New York - Plan to Remove Bronx Expressway Gains Traction


New York - For more than a decade, a plan pushed by some South Bronx residents and transportation advocates has sat on the fringes of the State Transportation Department’s to-do list, in part because it would be a radical undoing: tearing down the Sheridan Expressway.

Although the plan has no real precedent in New York, advocates recite the benefits. They say it would ease traffic, improve neighborhood life and right a decades-old wrong committed by the master planner Robert Moses of building an unnecessary highway.

As other proposals for the Sheridan have been tossed aside, the idea to tear it down has improbably progressed to the center of the state’s rethinking of the highway, which runs only a mile and a quarter long between the Cross Bronx and Bruckner Expressways.

In the process, the Sheridan, a reliable thoroughfare for truckers and an eyesore for Hunts Point residents, has become something else: a battleground in a national fight to take urban spaces back from the automobile.

“We’re rolling back the freeway system,” said John Norquist, president and chief executive of the Congress for a New Urbanism, a group based in Chicago that promotes walkable cities. He pointed to Portland, Ore.; San Francisco; and Milwaukee, where he was mayor, as cities that have removed highways running through urban areas.

Mr. Norquist said the Sheridan was “a big important example because it’s in New York and it’s very visible; it would inspire other people that are trying to do the same thing.”

State transportation officials have been studying the Sheridan for years.
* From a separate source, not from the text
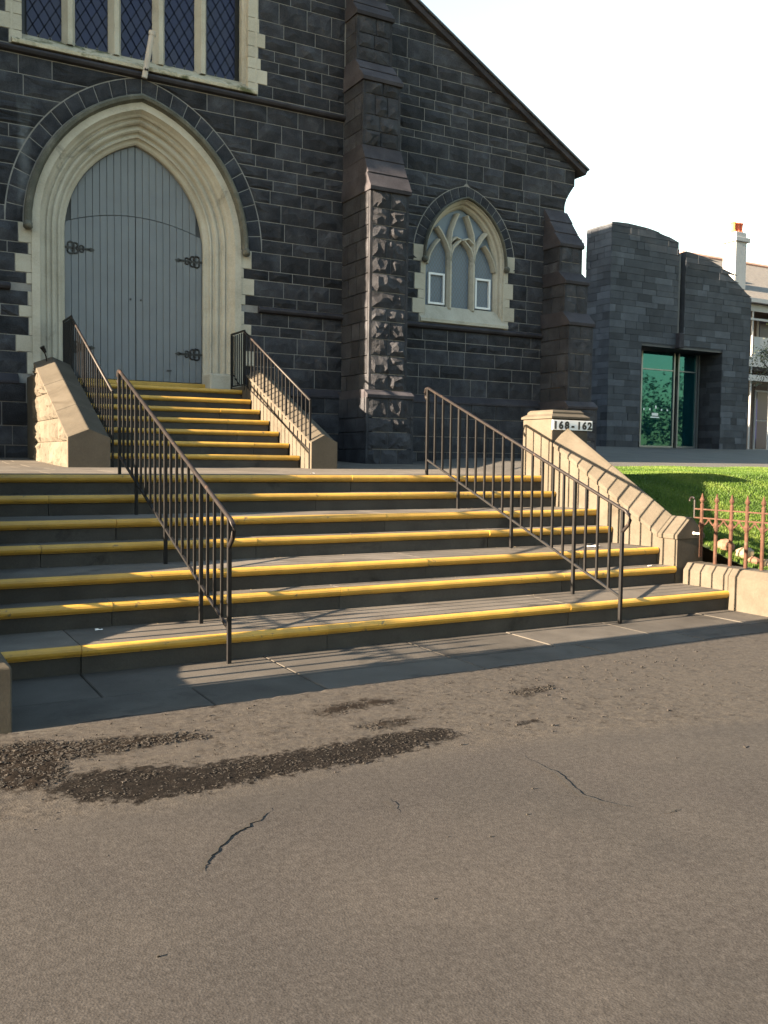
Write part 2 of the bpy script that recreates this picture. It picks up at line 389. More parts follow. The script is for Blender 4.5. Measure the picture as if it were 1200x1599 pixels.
# ---- pavement slabs in front of the steps
pv = MB(); pv.box(-6, 9.5, 4.9, 6.3, -.12, -.02)
PAVE = tag(build('pavement', pv, M['mortar']), 'bluestone slab pavement at the foot of the steps', kind='structure')
def slab(x0, x1, y0, y1, z, par, mat='slab', th=.06, g=.005, tn=.16):
    m = MB(); dz = rng.uniform(-.0025, .0025)
    m.box(x0+g, x1-g, y0+g, y1-g, z-th, z+dz, rng.uniform(1-tn, 1+tn)); return build('slab', m, M[mat], par, bevel=.006, seg=1)
for xs, y0, y1 in (([-1.6, -.4, .55, 1.22, 2.50, 3.70, 4.66, 5.72, 6.9, 7.7], 5.54, 6.26), ([-1.6, -.3, .62, 1.76, 2.50, 3.72, 4.85, 5.95, 7.05, 8.2], 4.93, 5.54)):
    for a, b in zip(xs[:-1], xs[1:]): slab(a, b, y0, y1, 0, PAVE)

# ---- landing between the two flights
def zland(y): return ZL + max(0, (y-8.7))*.0078 + max(0, y-12.4)*.027
lm = MB(); lm.loft([[(x, y, zland(y)-.05) for x in (-6, 8.7)] for y in (8.72, 10, 12.4, 14, 15.35)], closed=False, caps=False)
lm.v += []
LAND = tag(build('landing', lm, M['mortar'], recalc=False), 'pale stone landing between the two flights of steps', kind='structure')
yr = [9.02, 9.75, 10.55, 11.3, 12.1, 12.9, 13.7, 14.45, 15.15]
for j, (a, b) in enumerate(zip(yr[:-1], yr[1:])):
    x = -3.0 - rng.random()
    while x < 8.6:
        x2 = min(8.7, x+rng.uniform(.9, 1.7)); m = MB(); g = .005
        m.loft([[(x+g, a+g, zland(a)-.04), (x2-g, a+g, zland(a)-.04), (x2-g, a+g, zland(a)), (x+g, a+g, zland(a))], [(x+g, b-g, zland(b)-.04), (x2-g, b-g, zland(b)-.04), (x2-g, b-g, zland(b)), (x+g, b-g, zland(b))]])
        m.t = [rng.uniform(.86, 1.12)]*len(m.f)
        build('slab', m, M['tread'], LAND); x = x2

# ---- lawn and path on the right, plain turf on the left
def zlawn(y): return float(np.interp(y, [5.1, 6.2, 7.2, 8.2, 8.9, 9.6, 11.3], [.30, .41, .71, 1.07, 1.265, 1.305, 1.35]))
def zl2(x, y):
    z = zlawn(y)
    if y > 9.0 and x < 10.4: t = max(0, (x-8.72)/1.68); z = z*t+(zland(y)-.004)*(1-t)
    return z
def zpath(y): return float(np.interp(y, [11.3, 14.3, 21, 30, 60], [1.375, 1.44, 1.89, 2.1, 2.4]))
lm = MB(); ys = list(np.linspace(5.0, 11.3, 30)); lm.loft([[(x, y, zl2(x, y)-.012) for x in ((7.62, 8.72, 9.5, 10.4, 12, 20, 60) if y < 9.05 else (8.72, 9.1, 9.6, 10.4, 12, 20, 60))] for y in ys], closed=False, caps=False)
tag(build('lawn', lm, M['soil'], smooth=True, recalc=False), 'sloping green lawn beside the steps', kind='structure')
lm = MB(); lm.loft([[(x, y, zlawn(y)-.012) for x in (-60, -10, .42)] for y in ys if y > 5.1], closed=False, caps=False)
tag(build('lawn', lm, M['soil'], smooth=True, recalc=False), 'grass bank on the other side of the steps', kind='structure')
lm = MB(); lm.loft([[(x, y, zpath(y)-.02) for x in (10.4, 13, 30, 120)] for y in (11.28, 12.5, 14.3, 17, 21, 30, 60, 200)], closed=False, caps=False)
lm.loft([[(7.55, y, zland(y)-.03), (8.73, y, zland(y)-.03)] for y in (9.05, 10.2, 11.3)], closed=False, caps=False)
lm.loft([[(7.55, y, zland(y)-.035), (8.72, y, zland(y)-.03), (10.4, y, zz-.003)] for y, zz in ((11.28, 1.352), (12.5, 1.382), (14.3, 1.421), (15.3, 1.487))], closed=False, caps=False)
tag(build('path', lm, M['terrace'], recalc=False), 'grey paved path along the church front', kind='structure')

# ================================================================== STEPS
def flight(name, loc, label, levels, xl, xr, depth_to, seed, cuts=(1.6, 2.6)):
    """levels: list of (y_nosing, z_top, riser) from the top down"""
    r = random.Random(seed); root = thing(name, loc, label, 'steps')
    for i, (yn, z, rise) in enumerate(levels):
        yb = depth_to if i == 0 else levels[i-1][0]+.07
        x0, x1 = xl(i), xr(i); cx = [x0]
        p = x0+r.uniform(.4, cuts[1])
        while p < x1-.5: cx.append(p); p += r.uniform(*cuts)
        cx.append(x1)
        for a, b in zip(cx[:-1], cx[1:]):
            g = .0025; m = MB(); tn = r.uniform(.85, 1.15); ox = r.uniform(-.004, .004)
            m.prism([(yn+.05, z-.072), (yb, z-.072), (yb, z-rise-.02), (yn+.034+ox, z-rise-.02), (yn+.034+ox, z-.072)], 'x', a+g, b-g, tn)
            build('riser_stone', m, M['step'], root)
            m = MB(); m.box(a+g, b-g, yn+.046+ox, yb, z-.0705, z, r.uniform(.85, 1.12))
            st = build('tread_stone', m, M['tread'], root, bevel=.003, seg=1)
            nb = MB(); pr = [(yn+.0445+ox, z+.001), (yn+.028+ox, z+.0015)]
            for k in range(7):
                th = math.pi/2 - k*math.pi*.95/6
                pr.append((yn+.026+ox-.026*math.cos(th-math.pi/2+math.pi/2)*0 - .026*abs(math.cos(th)), z-.032+.033*math.sin(th)))
            pr += [(yn+.020+ox, z-.068), (yn+.0445+ox, z-.070)]
            nb.prism(pr, 'x', a+g*.7, b-g*.7, r.uniform(.86, 1.08))
            build('nosing', nb, M['yellow'], st, smooth=False)
    return root
xface = lambda y: 7.05+(8.7-y)*.13
lv = [(YN[k], ZN[k], RS if k < 7 else ZN[7]) for k in range(1, 8)]
flight('entrance_steps', (4, 6.18, 0), 'wide lower flight of seven stone steps with yellow nosings above the pavement', lv,
       lambda i: (8.0-xface(YN[i+1]) if i < 6 else .28), lambda i: (xface(YN[i+1]) if i < 6 else 7.46), 9.03, 11)
UY, UT, UR, UZ = 12.242, .3868, .1788, 1.28
XL, XR = 2.72, 5.488
lv2 = [(UY+i*UT, UZ+(i+1)*UR, UR) for i in range(6, -1, -1)]
flight('door_steps', (4.1, UY, UZ), 'narrow upper flight of yellow edged steps leading up to the church door', lv2, lambda i: XL, lambda i: XR, 15.22, 12, (1.0, 1.7))
ZP = UZ+7*UR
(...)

They have narrowed the field of proposals to three, including a plan to “demap” the roadway, which would probably lead to its removal.

On Tuesday, officials will release long-awaited results of a study of the traffic implications for keeping and removing the Sheridan. While no final decision is expected, the report could presage the road’s fate.
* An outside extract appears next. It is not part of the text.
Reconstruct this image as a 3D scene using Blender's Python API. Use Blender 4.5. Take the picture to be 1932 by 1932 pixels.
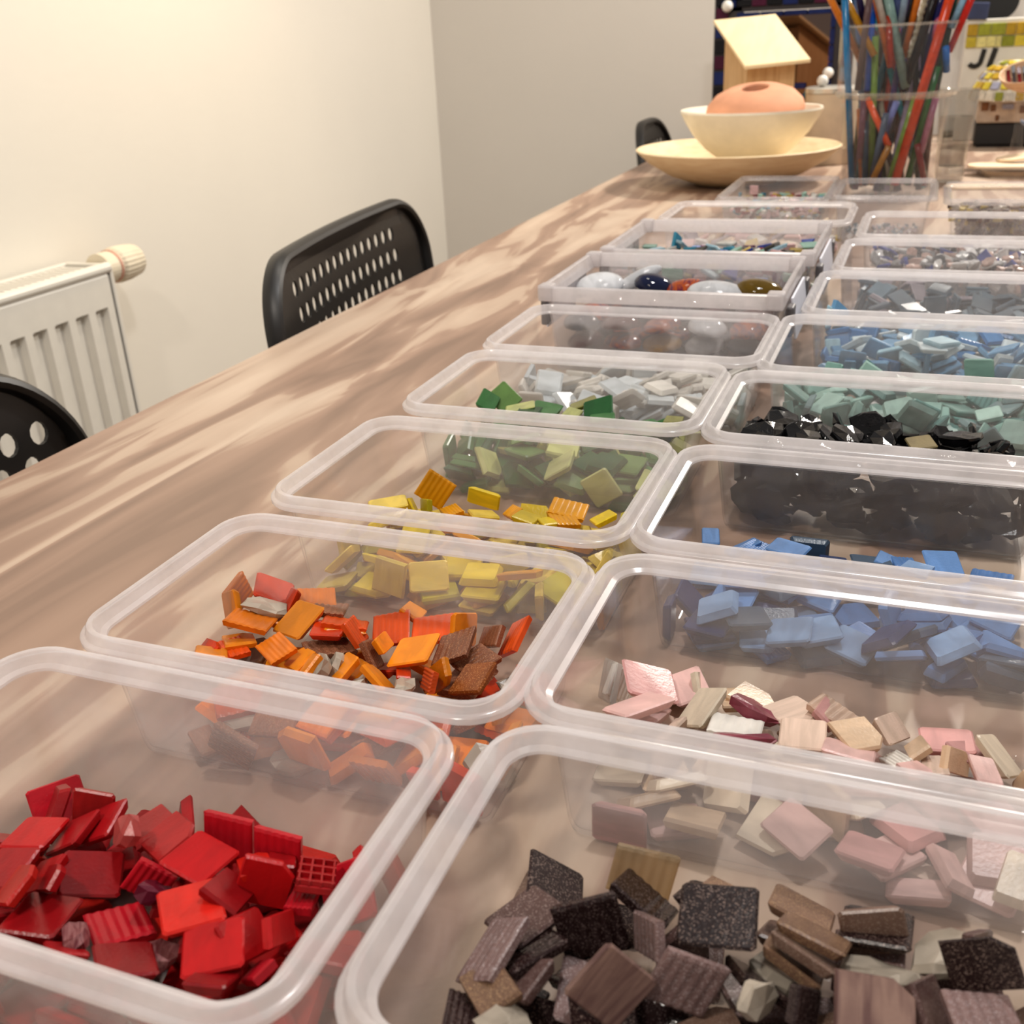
import bpy, bmesh, math, random
from mathutils import Vector, Matrix, Quaternion, Euler
from mathutils.geometry import delaunay_2d_cdt
from math import sin, cos, pi, radians

for o in list(bpy.data.objects):
    bpy.data.objects.remove(o)
scene = bpy.context.scene
COL = scene.collection
random.seed(11)
# table top is z = 0, x runs along the boxes, y away from the viewer; metres

# ---------------------------------------------------------------- camera
cam_data = bpy.data.cameras.new('camera')
cam_data.sensor_width = 36.0
cam_data.lens = 1960.0 / 1932.0 * 36.0
cam_data.clip_start = 0.01
cam_data.clip_end = 40
cam = bpy.data.objects.new('camera', cam_data)
COL.objects.link(cam)
PITCH, YAW, ROLL = radians(24.6), radians(21.85), radians(-2.9)
fwd = Vector((-sin(YAW) * cos(PITCH), cos(YAW) * cos(PITCH), -sin(PITCH)))
rgt = Vector((cos(YAW), sin(YAW), 0))
upv = rgt.cross(fwd)
rr = cos(ROLL) * rgt + sin(ROLL) * upv
uu = -sin(ROLL) * rgt + cos(ROLL) * upv
M = Matrix((rr, uu, -fwd)).transposed().to_4x4()
M.translation = (0, 0, 0.264)
cam.matrix_world = M
cam_data.dof.use_dof = True
cam_data.dof.focus_distance = 0.48
cam_data.dof.aperture_fstop = 20.0
scene.camera = cam

# ---------------------------------------------------------------- exposure, world, lamps
vs = scene.view_settings
vs.view_transform = 'Standard'
vs.look = 'None'
vs.gamma = 1.0
vs.use_curve_mapping = False
vs.exposure = 0.0
cy = scene.cycles
cy.max_bounces = 10
cy.diffuse_bounces = 3
cy.glossy_bounces = 4
cy.transmission_bounces = 8
cy.transparent_max_bounces = 40
cy.caustics_reflective = False
cy.caustics_refractive = False
cy.sample_clamp_indirect = 4.0

world = bpy.data.worlds.new('world')
scene.world = world
world.use_nodes = True
bg = world.node_tree.nodes['Background']
bg.inputs[0].default_value = (1.0, 0.93, 0.87, 1)
bg.inputs[1].default_value = 0.40


def area(name, loc, target, size, energy, color):
    l = bpy.data.lights.new(name, 'AREA')
    l.shape = 'DISK'
    l.size = size
    l.energy = energy
    l.color = color
    o = bpy.data.objects.new(name, l)
    COL.objects.link(o)
    o.location = loc
    o.rotation_euler = (Vector(target) - Vector(loc)).to_track_quat('-Z', 'Y').to_euler()
    return o


area('ceiling_lamp', (0.45, 2.72, 1.25), (-0.1, 1.7, 0), 0.16, 33, (1, 0.93, 0.84))
area('ceiling_lamp', (0.02, 0.75, 1.6), (-0.1, 0.7, 0), 0.16, 12, (1, 0.98, 0.96))
area('ceiling_lamp', (-0.35, -0.45, 1.6), (-0.1, 0.3, 0), 0.16, 13, (1, 0.91, 0.81))


def spot(loc, target, energy, color, size, soft=0.06):
    sp = bpy.data.lights.new('wall_spot_and_fill', 'SPOT')
    sp.energy = energy
    sp.color = color
    sp.spot_size = radians(size)
    sp.spot_blend = 1.0
    sp.shadow_soft_size = soft
    o = bpy.data.objects.new('wall_spot_and_fill', sp)
    COL.objects.link(o)
    o.location = loc
    o.rotation_euler = (Vector(target) - Vector(loc)).to_track_quat('-Z', 'Y').to_euler()


spot((-1.00, 1.66, 1.15), (-1.27, 1.66, 0.0), 19, (1, 0.78, 0.46), 84)
spot((-0.55, 1.55, 1.75), (-1.33, 1.45, 0.10), 38, (1, 0.92, 0.80), 95)  # fill added to brighten the left wall, no known fixture
spot((-0.40, 1.25, 1.55), (-0.45, 2.90, 0.85), 31, (1, 0.94, 0.87), 70)  # added to lift the back wall; stands for no known lamp


# ---------------------------------------------------------------- materials
def lin(c):
    c = c / 255.0
    return c / 12.92 if c <= 0.04045 else ((c + 0.055) / 1.055) ** 2.4


def rgb(c):
    return (lin(c[0]), lin(c[1]), lin(c[2]), 1)


MATS = {}


def new_mat(name):
    m = bpy.data.materials.new(name)
    m.use_nodes = True
    nt = m.node_tree
    nt.nodes.clear()
    out = nt.nodes.new('ShaderNodeOutputMaterial')
    return m, nt, out


def principled(nt, color, rough=0.5, metal=0.0, spec=0.5, coat=0.0):
    b = nt.nodes.new('ShaderNodeBsdfPrincipled')
    b.inputs['Base Color'].default_value = rgb(color)
    b.inputs['Roughness'].default_value = rough
    b.inputs['Metallic'].default_value = metal
    b.inputs['Specular IOR Level'].default_value = spec
    b.inputs['Coat Weight'].default_value = coat
    return b


def noise(nt, scale, detail=3, vec=None, rough=0.5, dist=0.0):
    n = nt.nodes.new('ShaderNodeTexNoise')
    n.inputs['Scale'].default_value = scale
    n.inputs['Detail'].default_value = detail
    n.inputs['Roughness'].default_value = rough
    n.inputs['Distortion'].default_value = dist
    if vec is not None:
        nt.links.new(vec, n.inputs['Vector'])
    return n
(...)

“We realize that we can’t just look at the highway facility itself; we need to look at the impact of a highway through the community it runs through,” said Phillip Eng, the city’s regional director of the State Transportation Department. “It needs to focus on not just moving traffic.”

The Sheridan carries roughly 50,000 vehicles a day, according to state officials. It provides a route for truckers to reach the major food distribution center in Hunts Point but also acts as a physical barrier between local residents and the Bronx River.
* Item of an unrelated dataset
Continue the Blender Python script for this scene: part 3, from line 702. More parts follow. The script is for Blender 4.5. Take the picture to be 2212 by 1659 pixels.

Removing the Sheridan would open up 13 acres of open space along the river, land that advocates want to connect with some 15 other acres of service roads and riverfront property to create 1,200 affordable housing units, commercial and industrial space, and amenities like playgrounds, swimming pools and soccer fields.

“This proposal is really rooted in the environmental justice battles that low-income communities have been fighting for decades,” said Joan Byron of the Pratt Center for Community Development, a member of the campaign to remove the Sheridan. “If you look at globally competitive cities, they’re all looking at the spaces they gave over to highways decades ago, and they’re rethinking those decisions.”

In contemplating Mr. Moses’ legacy, the Sheridan stands as more an asterisk than a triumph. It was conceived as cutting across the northeastern Bronx, but local opposition foiled the plan because the road would have gone through part of the Bronx Zoo.

Still, removing the Sheridan would be a bold decision; after all, it received a $27 million upgrade in 2004.

“The Sheridan, physically, is really a new highway,” said Sonia Pichardo, a State Transportation Department official.

The last major removal of a New York City highway was of elevated portions of the West Side Highway, most of which were removed in stages from 1976 to 1989. (In 1973, a truck fell through the highway at Gansevoort Street.)

The Southern Bronx River Watershed Alliance, a coalition of Bronx and citywide environmental, housing and transportation groups, say the Sheridan, no matter its condition, is unnecessary. It links two highways, the group points out, that already intersect to the east.

The plan to remove the highway proposes new ramps from the Bruckner that would improve access to the Hunts Point market. A plan to keep the Sheridan also calls for new ramps from the Bruckner to the market but seeks to preserve the Sheridan as an alternative to other traffic-clogged highways. A third plan essentially keeps the highway as it now stands. The state has been evaluating the traffic implications of all three plans since 2008.

For the thousands of truckers who pass through Hunts Point every night, improving the highway is seen as far more essential than a desire for open space.

“Eliminating the Sheridan would bring things backwards a bit and make it worse,” said Matthew D’Arrigo, a third-generation produce distributor and co-president of the Hunts Point Terminal Produce Cooperative Association. “The job is to try and fix the situation, not to make a park. This is about highway stuff and traffic.”

Mr. D’Arrigo said that even if the new route added just a few minutes of time to truckers’ trips to and from the market, “a few minutes of truckers’ time on a bad day will stifle the entire community.”